La mano del pianista es alargada. Una tensa cuerda de aire que llora y corre, salta y se desmaya sobre una página que multiplica su espacio y sus vacíos en negro y blanco. La pasión y el miedo, lo trágico y lo bello. Es difícil imaginar cómo escribiría un pianista acerca del eco de su cabeza hablando consigo mismo alrededor de la ejecución minuciosa, libre, redonda. Hasta que uno lee Preludio de Jesús Ruiz Mantilla y descubre que, después de saber que el lenguaje es música en escala, notas y pausas, las palabras pueden transformarse en yemas en arco o en ataque sonando perfectas, después de practicar de doce a veinticuatro veces por día, y de ese modo desenvuelven agitato, lento, vivace, sostenuto, allegro apassionato, un concierto sobre la vida y el ego, el amor y la infelicidad del fantasma de un fantasma al piano. Porque de esto trata la partitura literaria de un tipo de nombre León de Vega, existencialista y real. No es fácil narrar de lo que les hablo sin tener una educación musical y una literatura con metrónomo interior para que la historia nos lleve suave y exorcismo hacia el último momento en el que León de Vega deja de hablarnos enfebrecido y en penumbras enfermas de muerte, contándose a sí mismo en el tiempo real de un concierto con reto.

El suyo, conquistar en una seducción de magisterio y aliento los 24 Preludios de Chopin. El de Ruiz Mantilla hacerlo como si fuese un escritor al que no se le noten las exigencias de convertir su música y de León su historia en una novela frente a la que uno escucha, no tose, se divierte y se despide con tristeza de un artista encanallado, lúcido, extranjero de sí mismo cuando interpreta, y amante de lo bello sea cual sea su rostro. De poco le importa el sexo del corazón que devora y que a él termina dejándolo atormentad, rebelde, extraviado, sufriente de mala baba y antipático con su yo al sentirlo melancólico a solas. Un hombre desarmonizado, que dice poéticamente el escritor que lo glosa y desglosa, por debajo de sus posibilidades como artista con la genialidad que termina vampirizando a la persona. Pollock, Rotko, serían reflejos plásticos de este pianista al que Ruiz Mantilla nos expone también al carboncillo, al óleo y en retrato cubista, en dibujo espontáneo como el de la mano de Picasso sobre un boceto. La de un pianista improvisando de todos los Chopin el Chopin que más hermoso y autodestructivo le suena. No es otro el espíritu romántico.
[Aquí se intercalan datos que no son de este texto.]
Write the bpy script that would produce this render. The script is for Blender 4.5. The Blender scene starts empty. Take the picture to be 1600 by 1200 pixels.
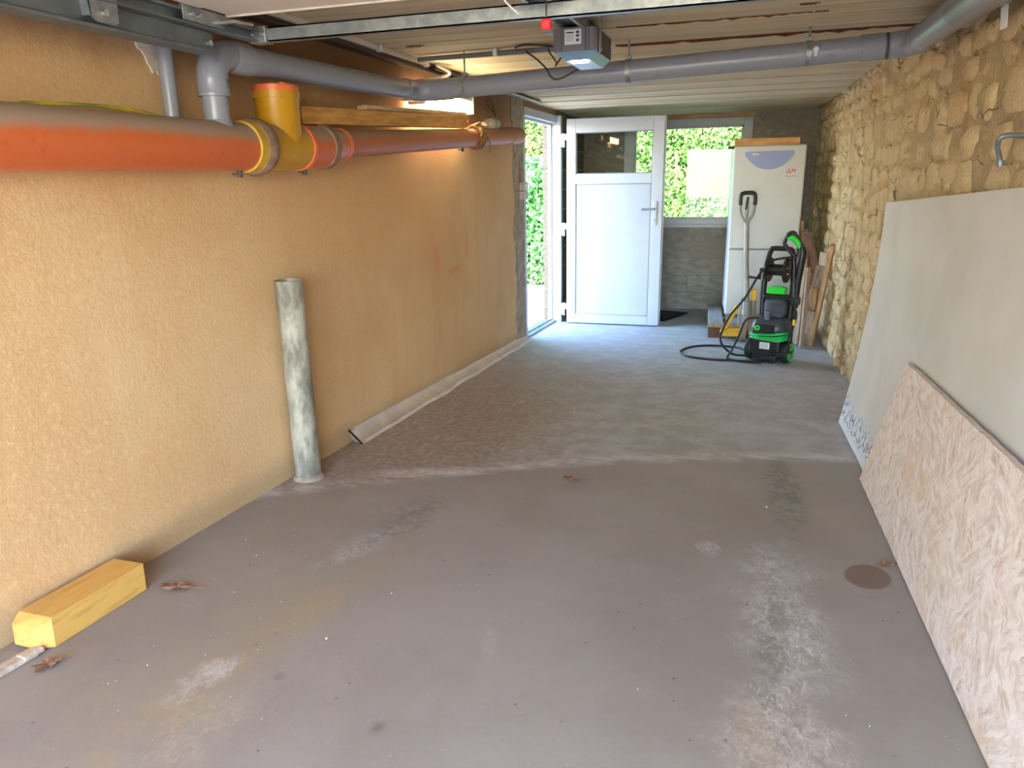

No se crea querido lector que Preludio es una novela soliloquio para megalómanos. Yerran. Porque consigue la escritura de Ruiz Mantilla tener aquí la certera perfección del tono americano de la novela negra, y desnuda a su personaje en la madurez nocturna del Toni Bar en monólogo seco con un McCallan, entre humos solitarios y mujeres de risa generosa y ojos en los que olvidarse de todo. He conocido y bebido en ese local de atmósfera por el que León de Vega huye de Helena, de Rafael, del seductor Reginald, de Liszt, de Fausto, de las contradicciones de Sábato y de Cioran, de la imposibilidad de alcanzar la libertad del intérprete con alma de Hegel y de Alessandro Baricco. Hay algo de la musicalidad narrativa del italiano en este novela con desgarro y pinceladas shakesperianas en la que también Ruiz Mantilla traza aguafuertes y caricaturas de una sociedad psicoanalizada con gustos kitschs, boutades y eslóganes de una España fosilizada. Sus traumas, su Sonata de León contra todo lo rancio y al descubierto en sus contrapuntos. La carnalidad con la que lo ennoblece su autor con oído para la redención de lo rebelde.

Presto con fuoco el réquiem en escena del protagonista que se nos muere entre su concierto al límite y la despedida evocativa que va haciendo de su vida artística y canalla, por todas las fronteras de la vida y sus abismos, humano, sabiendo que nadie, ni siquiera Baltasar, heredero de Franz Mohr puede afinarle a nadie el alma.

Una bella novela que vuelve de su pasado 8 1/2 y que Daniel Ortiz gira por España en teatro, mientras esperamos que Ruiz Mantilla vuelva a poner su literatura al piano.